== REQUIREMENTS ==
Everything from the first line of the records below through the line containing "14000, .3, 'grass_green', 11, w=.035)" is to be retyped exactly; leave out the rest.

(Scripts that build scenes)
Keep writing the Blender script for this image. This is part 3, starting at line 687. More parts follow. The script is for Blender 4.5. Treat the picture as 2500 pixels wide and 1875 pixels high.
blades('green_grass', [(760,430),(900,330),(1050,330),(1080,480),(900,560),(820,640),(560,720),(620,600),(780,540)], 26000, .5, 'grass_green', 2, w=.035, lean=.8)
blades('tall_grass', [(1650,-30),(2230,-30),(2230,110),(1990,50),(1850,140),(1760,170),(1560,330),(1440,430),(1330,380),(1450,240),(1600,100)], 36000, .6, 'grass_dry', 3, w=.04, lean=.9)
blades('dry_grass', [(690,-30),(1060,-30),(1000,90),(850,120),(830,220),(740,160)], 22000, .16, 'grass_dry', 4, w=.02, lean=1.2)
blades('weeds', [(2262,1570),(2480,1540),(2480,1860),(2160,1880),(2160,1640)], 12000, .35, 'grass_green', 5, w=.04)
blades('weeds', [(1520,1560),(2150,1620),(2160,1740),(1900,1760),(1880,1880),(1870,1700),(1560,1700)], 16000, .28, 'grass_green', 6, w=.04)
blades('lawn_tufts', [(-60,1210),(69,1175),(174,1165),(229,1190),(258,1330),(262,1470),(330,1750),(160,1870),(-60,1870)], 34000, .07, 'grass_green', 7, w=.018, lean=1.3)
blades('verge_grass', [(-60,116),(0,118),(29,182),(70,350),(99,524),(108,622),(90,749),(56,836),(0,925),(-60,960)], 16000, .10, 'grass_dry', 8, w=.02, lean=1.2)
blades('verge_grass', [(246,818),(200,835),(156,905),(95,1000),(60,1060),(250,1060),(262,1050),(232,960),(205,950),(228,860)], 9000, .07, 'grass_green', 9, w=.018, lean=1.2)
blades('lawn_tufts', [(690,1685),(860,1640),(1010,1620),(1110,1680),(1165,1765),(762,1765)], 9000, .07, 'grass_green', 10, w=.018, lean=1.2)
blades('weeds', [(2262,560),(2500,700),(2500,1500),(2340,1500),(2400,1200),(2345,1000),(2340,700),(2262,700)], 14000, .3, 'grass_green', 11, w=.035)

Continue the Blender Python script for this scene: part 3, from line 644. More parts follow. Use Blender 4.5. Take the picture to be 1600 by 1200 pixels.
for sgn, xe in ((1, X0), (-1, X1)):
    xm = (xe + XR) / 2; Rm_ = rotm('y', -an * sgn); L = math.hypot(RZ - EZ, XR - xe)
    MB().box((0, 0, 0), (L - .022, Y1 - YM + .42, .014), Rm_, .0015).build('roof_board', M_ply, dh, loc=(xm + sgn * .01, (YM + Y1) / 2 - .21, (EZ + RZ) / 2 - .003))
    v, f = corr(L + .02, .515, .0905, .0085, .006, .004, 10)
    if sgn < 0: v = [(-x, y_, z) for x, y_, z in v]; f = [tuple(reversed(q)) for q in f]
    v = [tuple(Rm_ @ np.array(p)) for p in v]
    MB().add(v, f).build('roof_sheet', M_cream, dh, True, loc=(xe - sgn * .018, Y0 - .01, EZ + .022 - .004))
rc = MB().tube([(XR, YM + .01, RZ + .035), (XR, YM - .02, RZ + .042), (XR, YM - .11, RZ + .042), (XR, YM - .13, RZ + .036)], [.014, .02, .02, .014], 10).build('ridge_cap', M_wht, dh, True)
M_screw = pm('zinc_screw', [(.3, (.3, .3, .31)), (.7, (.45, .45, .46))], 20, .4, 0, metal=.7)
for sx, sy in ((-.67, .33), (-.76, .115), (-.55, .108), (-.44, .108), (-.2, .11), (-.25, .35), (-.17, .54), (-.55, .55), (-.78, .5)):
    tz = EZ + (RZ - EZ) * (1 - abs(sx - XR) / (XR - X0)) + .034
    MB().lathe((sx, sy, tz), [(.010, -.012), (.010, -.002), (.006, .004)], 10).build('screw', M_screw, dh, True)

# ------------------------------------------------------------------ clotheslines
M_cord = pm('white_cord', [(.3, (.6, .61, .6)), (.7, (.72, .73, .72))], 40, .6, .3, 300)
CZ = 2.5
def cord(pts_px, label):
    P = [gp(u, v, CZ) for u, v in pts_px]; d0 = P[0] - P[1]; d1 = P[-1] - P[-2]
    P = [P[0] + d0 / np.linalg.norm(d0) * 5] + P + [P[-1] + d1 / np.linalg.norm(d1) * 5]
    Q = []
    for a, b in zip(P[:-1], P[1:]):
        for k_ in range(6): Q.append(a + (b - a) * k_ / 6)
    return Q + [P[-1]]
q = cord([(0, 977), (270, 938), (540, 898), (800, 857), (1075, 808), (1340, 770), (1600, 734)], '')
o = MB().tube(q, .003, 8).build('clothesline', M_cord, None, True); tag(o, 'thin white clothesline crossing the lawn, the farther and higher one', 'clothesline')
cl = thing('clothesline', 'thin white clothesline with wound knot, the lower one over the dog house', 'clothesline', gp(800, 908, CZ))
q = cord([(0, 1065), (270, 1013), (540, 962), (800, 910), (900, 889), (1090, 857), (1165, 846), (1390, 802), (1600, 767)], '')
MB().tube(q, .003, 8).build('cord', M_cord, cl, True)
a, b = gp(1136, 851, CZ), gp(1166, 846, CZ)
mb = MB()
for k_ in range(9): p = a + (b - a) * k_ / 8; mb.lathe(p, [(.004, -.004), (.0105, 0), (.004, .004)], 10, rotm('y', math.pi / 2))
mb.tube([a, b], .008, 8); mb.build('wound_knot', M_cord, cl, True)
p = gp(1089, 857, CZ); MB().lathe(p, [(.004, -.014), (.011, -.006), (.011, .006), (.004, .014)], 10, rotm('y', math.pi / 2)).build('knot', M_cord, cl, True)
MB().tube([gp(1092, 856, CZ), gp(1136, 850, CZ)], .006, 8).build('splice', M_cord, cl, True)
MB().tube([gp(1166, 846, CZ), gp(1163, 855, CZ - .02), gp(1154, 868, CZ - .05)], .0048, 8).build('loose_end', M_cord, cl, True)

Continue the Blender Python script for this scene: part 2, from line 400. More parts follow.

== THE COMPLETED TASK ==
Keep writing the Blender script for this image. This is part 3, starting at line 687. More parts follow. The script is for Blender 4.5. Treat the picture as 2500 pixels wide and 1875 pixels high.
blades('green_grass', [(760,430),(900,330),(1050,330),(1080,480),(900,560),(820,640),(560,720),(620,600),(780,540)], 26000, .5, 'grass_green', 2, w=.035, lean=.8)
blades('tall_grass', [(1650,-30),(2230,-30),(2230,110),(1990,50),(1850,140),(1760,170),(1560,330),(1440,430),(1330,380),(1450,240),(1600,100)], 36000, .6, 'grass_dry', 3, w=.04, lean=.9)
blades('dry_grass', [(690,-30),(1060,-30),(1000,90),(850,120),(830,220),(740,160)], 22000, .16, 'grass_dry', 4, w=.02, lean=1.2)
blades('weeds', [(2262,1570),(2480,1540),(2480,1860),(2160,1880),(2160,1640)], 12000, .35, 'grass_green', 5, w=.04)
blades('weeds', [(1520,1560),(2150,1620),(2160,1740),(1900,1760),(1880,1880),(1870,1700),(1560,1700)], 16000, .28, 'grass_green', 6, w=.04)
blades('lawn_tufts', [(-60,1210),(69,1175),(174,1165),(229,1190),(258,1330),(262,1470),(330,1750),(160,1870),(-60,1870)], 34000, .07, 'grass_green', 7, w=.018, lean=1.3)
blades('verge_grass', [(-60,116),(0,118),(29,182),(70,350),(99,524),(108,622),(90,749),(56,836),(0,925),(-60,960)], 16000, .10, 'grass_dry', 8, w=.02, lean=1.2)
blades('verge_grass', [(246,818),(200,835),(156,905),(95,1000),(60,1060),(250,1060),(262,1050),(232,960),(205,950),(228,860)], 9000, .07, 'grass_green', 9, w=.018, lean=1.2)
blades('lawn_tufts', [(690,1685),(860,1640),(1010,1620),(1110,1680),(1165,1765),(762,1765)], 9000, .07, 'grass_green', 10, w=.018, lean=1.2)
blades('weeds', [(2262,560),(2500,700),(2500,1500),(2340,1500),(2400,1200),(2345,1000),(2340,700),(2262,700)], 14000, .3, 'grass_green', 11, w=.035)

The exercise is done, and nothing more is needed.